[TASK BRIEF]: Print the listing from its top line through the line containing "bm, M['skin'], drv)", nothing more, and leave out the pictures.
BEGIN GIVEN INFORMATION
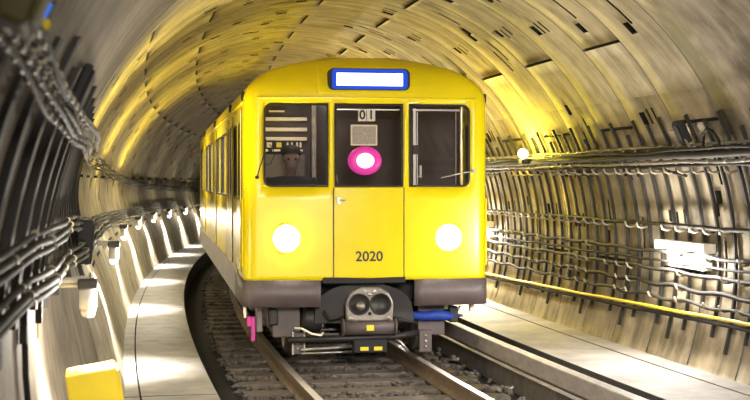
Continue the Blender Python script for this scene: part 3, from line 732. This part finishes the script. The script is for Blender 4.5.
skin_obj('trousers', [(0, .05, .07, (.165, .13)), (-.09, -.05, .06, .1), (-.12, -.22, .05, .08), (-.12, -.26, -.33, .06), (.09, -.05, .06, .1), (.12, -.22, .05, .08), (.12, -.26, -.33, .06)], [(0, 1), (1, 2), (2, 3), (0, 4), (4, 5), (5, 6)], M['jacket'], drv)
bm = bmesh.new(); lathe(bm, [(.084, -.01), (.086, .02), (.076, .055), (.045, .078), (0, .085)], 24, Matrix.Translation((0, .015, .755)) @ Matrix.Rotation(R(-14), 4, 'X') @ Matrix.Diagonal((1.06, 1.2, 1.05, 1))); link('hair', bm, M['hair'], drv)
for sx in (-1, 1):
    bm = bmesh.new(); bmesh.ops.create_uvsphere(bm, u_segments=12, v_segments=8, radius=.012); bmesh.ops.translate(bm, verts=bm.verts[:], vec=(sx * .032, -.096, .705)); link('eye', bm, M['ink'], drv)
bm = bmesh.new(); tube(bm, [(-.024, -.086, .632), (0, -.094, .630), (.024, -.086, .632)], .006, 6); link('mouth', bm, M['skin'], drv)

# ------------------------------------------------------------------ cable uprights on both walls
def wall_curve(side, z0, z1, inset, n=10, Y=30): return [Vector((wx(side, z0 + (z1 - z0) * i / n, Y if side > 0 else 0, inset), 0, z0 + (z1 - z0) * i / n)) for i in range(n + 1)]
def upright_bm(side, z0, z1, w=.05, depth=.05):
    bm = bmesh.new(); pts = wall_curve(side, z0, z1, 0); n = len(pts)
    rings = []
    for i, p in enumerate(pts):
        nrm = Vector((-p.x, 0, -(p.z - HC))).normalized()
        rings.append([bm.verts.new(p + nrm * a + Vector((0, b, 0))) for a, b in ((.012, -w / 2), (depth + .012, -w / 2), (depth + .012, w / 2), (.012, w / 2))])
    for A, B in zip(rings, rings[1:]):
        for k in range(4): bm.faces.new((A[k], A[(k + 1) % 4], B[(k + 1) % 4], B[k]))
    bm.faces.new(rings[0]); bm.faces.new(rings[-1][::-1]); bmesh.ops.recalc_face_normals(bm, faces=bm.faces[:]); return bm
def hook_bm(side, z):
    bm = bmesh.new(); x = wx(side, z, 0, 0) - side * .05
    tube(bm, [(x, 0, z - .03), (x - side * .07, 0, z - .045), (x - side * .11, 0, z - .03), (x - side * .125, 0, z + .015)], .012, 6); return bm
HOOK_Z = [2.07, 1.50, 1.24, 1.06, .92, .80]
protos = {}
def place_upright(side, Y, kind, label, group, hooks):
    key = (side, kind)
    if key not in protos:
        z0, z1 = {'tall': (.48, 2.58), 'short': (.75, 2.44), 'low': (.36, 2.52), 'left': (1.16, 2.47), 'left2': (1.28, 2.40)}[kind]
        protos[key] = (upright_bm(side, z0, z1, .032, .03), {})
        me = bpy.data.meshes.new('cable_upright'); protos[key][0].normal_update(); protos[key][0].to_mesh(me); me.materials.append(M['upright']); protos[key] = (me, {})
    me = protos[key][0]
    o = bpy.data.objects.new('cable_upright', me); COL.objects.link(o); o.location = (c(Y), Y, 0); o.rotation_euler = (0, 0, math.atan(-hd(Y)) * -1 if False else -math.atan(-hd(Y)) * 1)
    o.rotation_euler = (0, 0, math.atan(hd(Y)))
    o.rotation_euler = (0, 0, -math.atan(hd(Y)))
    tag(o, label, 'cable bracket', group)
    for z in hooks:
        hk = ('h', side, z)
        if hk not in protos:
            b = hook_bm(side, z); hm = bpy.data.meshes.new('cable_hook'); b.to_mesh(hm); b.free(); hm.materials.append(M['hook']); protos[hk] = hm
        h = bpy.data.objects.new('cable_hook', protos[hk]); COL.objects.link(h); h.parent = o
yr = [9.6 + .33 * i for i in range(44)]
for i, Y in enumerate(yr):
    kind = ('tall', 'short', 'tall', 'low')[i % 4]
    place_upright(1, Y + rnd.uniform(-.03, .03), kind, ordinal(i) + ' dark cable upright on the right wall, counted from the camera', 'cable uprights on the right wall',
                  [z for z in HOOK_Z if rnd.random() < .75] if i % 2 == 0 or rnd.random() < .5 else [2.07, 1.5])
def left_upright(Y, i, label, group, hooks):
    z0, z1 = ((1.16, 2.47), (1.28, 2.40))[i % 2]; z1 += .12 * (1 - sstep(5, 9, Y)) - .38 * sstep(12.5, 17, Y); bm = bmesh.new(); rings = []; w = .085 if Y < 8 else .06 if Y < 12 else .04
    for k in range(11):
        z = z0 + (z1 - z0) * k / 10
        rings.append([bm.verts.new(P(wx(-1, z, Y + b, a), Y + b, z)) for a, b in ((.008, -w / 2), (.045, -w / 2), (.045, w / 2), (.008, w / 2))])
    for A, B in zip(rings, rings[1:]):
        for k in range(4): bm.faces.new((A[k], A[(k + 1) % 4], B[(k + 1) % 4], B[k]))
    bm.faces.new(rings[0]); bm.faces.new(rings[-1][::-1]); bmesh.ops.recalc_face_normals(bm, faces=bm.faces[:])
    tag(link('cable_upright', bm, M['upright']), label, 'cable bracket', group)
yl = [2.6 + .47 * i for i in range(21)] + [12.6 + 1.0 * i for i in range(3)]
for i, Y in enumerate(yl):
    left_upright(Y, i, ordinal(i) + ' dark cable upright on the left wall, counted from the camera', 'cable uprights on the left wall', [])

# ------------------------------------------------------------------ cables
def cable(name, side, zs, inset, r, m, label, y0, y1, step=.35, wob=.012, cat='cable', n=8, sag=0.):
    """zs: list of (Y, z)"""
    bm = bmesh.new(); pts = []; ph = rnd.random() * 6
    for Y in frange(y0, y1, step):
        z = zs[-1][1]
        for (a, za), (b, zb) in zip(zs, zs[1:]):
            if a <= Y <= b: z = za + (zb - za) * (Y - a) / (b - a); break
        else:
            if Y < zs[0][0]: z = zs[0][1]
        z += wob * .7 * math.sin(Y * 2.1 + ph) + wob * .4 * math.sin(Y * 4.3 + 2 * ph) - sag * (math.sin(Y * math.pi / 1.04 + ph) ** 2)
        pts.append(P(wx(side, z, Y, inset + wob * .8 * math.cos(Y * 2.6 + ph)), Y, z))
    tube(bm, pts, r, n)
    return tag(link(name, bm, m), label, cat)
L = cable
clamp_me = None
def clamps(o, zs, ins, r, y0, y1, step, side=-1):
    global clamp_me
    if clamp_me is None:
        bm = bmesh.new(); cyl(bm, (0, -.028, 0), (0, .028, 0), 1.0, n=10); clamp_me = bpy.data.meshes.new('cable_clamp'); 
        for v in bm.verts: v.co.x *= 1; 
        bm.to_mesh(clamp_me); bm.free(); clamp_me.materials.append(M['hook'])
    Y = y0 + rnd.random() * step
    while Y < y1:
        z = zs[-1][1]
        for (a, za), (b, zb) in zip(zs, zs[1:]):
            if a <= Y <= b: z = za + (zb - za) * (Y - a) / (b - a)
        k = bpy.data.objects.new('cable_clamp', clamp_me); COL.objects.link(k); k.parent = o
        k.location = P(wx(side, z, Y, ins), Y, z); k.scale = (r * 1.25, .75, r * 1.25); k.rotation_euler = (0, 0, -math.atan(hd(Y)))
        Y += step
# right wall
L('cable_pipe', 1, [(9, 2.20), (30, 2.17)], .14, .034, M['cable_grey'], 'thick grey cable pipe running along the top of the right wall uprights', 8, 30, wob=.004)
clamps(L('cable', 1, [(9, 2.255), (30, 2.235)], .12, .020, M['cable'], 'black cable just above the thick grey pipe on the right wall', 8, 30, .2), [(9, 2.255), (30, 2.235)], 0.12, 0.02, 9.2, 22, .345, 1)
clamps(L('cable', 1, [(9, 2.285), (30, 2.27)], .10, .016, M['cable_white'], 'pale cable, uppermost of the bundle above the right wall pipe', 8, 30, .2), [(9, 2.285), (30, 2.27)], 0.1, 0.016, 9.2, 22, .345, 1)
L('cable', 1, [(9, 2.245), (30, 2.215)], .19, .014, M['cable'], 'thin black cable in front of the thick grey pipe on the right wall', 8, 30, .17)
clamps(L('cable', 1, [(9, 2.135), (30, 2.115)], .13, .018, M['cable_white'], 'pale cable along the underside of the thick grey pipe on the right wall', 8, 30, .2, .008), [(9, 2.135), (30, 2.115)], 0.13, 0.018, 9.2, 22, .345, 1)
L('cable', 1, [(9, 2.10), (30, 2.08)], .10, .018, M['cable'], 'black cable, lowest of the bundle under the right wall pipe', 8, 30, .2, .008)
for z0, z1, m, r, lab, sg_ in ((1.515, 1.50, 'cable', .020, 'black cable above the fluorescent lamp on the right wall', 0), (1.245, 1.23, 'cable_grey', .020, 'grey cable passing level with the fluorescent lamp on the right wall', .02),
                          (1.065, 1.04, 'cable_grey', .020, 'grey cable just below the fluorescent lamp on the right wall', .015), (.925, .89, 'cable', .022, 'dark sagging cable, third above the yellow cable on the right wall', .03),
                          (.80, .74, 'cable_grey', .018, 'grey cable next above the yellow cable on the right wall', .03), (1.15, 1.12, 'cable', .014, 'thin black cable between two grey ones on the right wall', .01)):
    L('cable', 1, [(9, z0), (30, z1)], .13, r, M[m], lab, 8, 30, .17, .006, sag=sg_)
L('cable', 1, [(9, .725), (12, .69), (17.3, .60), (22, .53), (30, .5)], .13, .017, M['yellow_cable'], 'yellow cable strung along the bottom of the right wall uprights', 8, 30, .3, .004)
L('cable', 1, [(9, .675), (12, .64), (17.3, .555), (22, .48), (30, .45)], .11, .022, M['cable'], 'black cable hanging just under the yellow cable on the right wall', 8, 30, .3, .004)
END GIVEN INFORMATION
[SOLUTION FOR THIS PROBLEM]:
Continue the Blender Python script for this scene: part 3, from line 732. This part finishes the script. The script is for Blender 4.5.
skin_obj('trousers', [(0, .05, .07, (.165, .13)), (-.09, -.05, .06, .1), (-.12, -.22, .05, .08), (-.12, -.26, -.33, .06), (.09, -.05, .06, .1), (.12, -.22, .05, .08), (.12, -.26, -.33, .06)], [(0, 1), (1, 2), (2, 3), (0, 4), (4, 5), (5, 6)], M['jacket'], drv)
bm = bmesh.new(); lathe(bm, [(.084, -.01), (.086, .02), (.076, .055), (.045, .078), (0, .085)], 24, Matrix.Translation((0, .015, .755)) @ Matrix.Rotation(R(-14), 4, 'X') @ Matrix.Diagonal((1.06, 1.2, 1.05, 1))); link('hair', bm, M['hair'], drv)
for sx in (-1, 1):
    bm = bmesh.new(); bmesh.ops.create_uvsphere(bm, u_segments=12, v_segments=8, radius=.012); bmesh.ops.translate(bm, verts=bm.verts[:], vec=(sx * .032, -.096, .705)); link('eye', bm, M['ink'], drv)
bm = bmesh.new(); tube(bm, [(-.024, -.086, .632), (0, -.094, .630), (.024, -.086, .632)], .006, 6); link('mouth', bm, M['skin'], drv)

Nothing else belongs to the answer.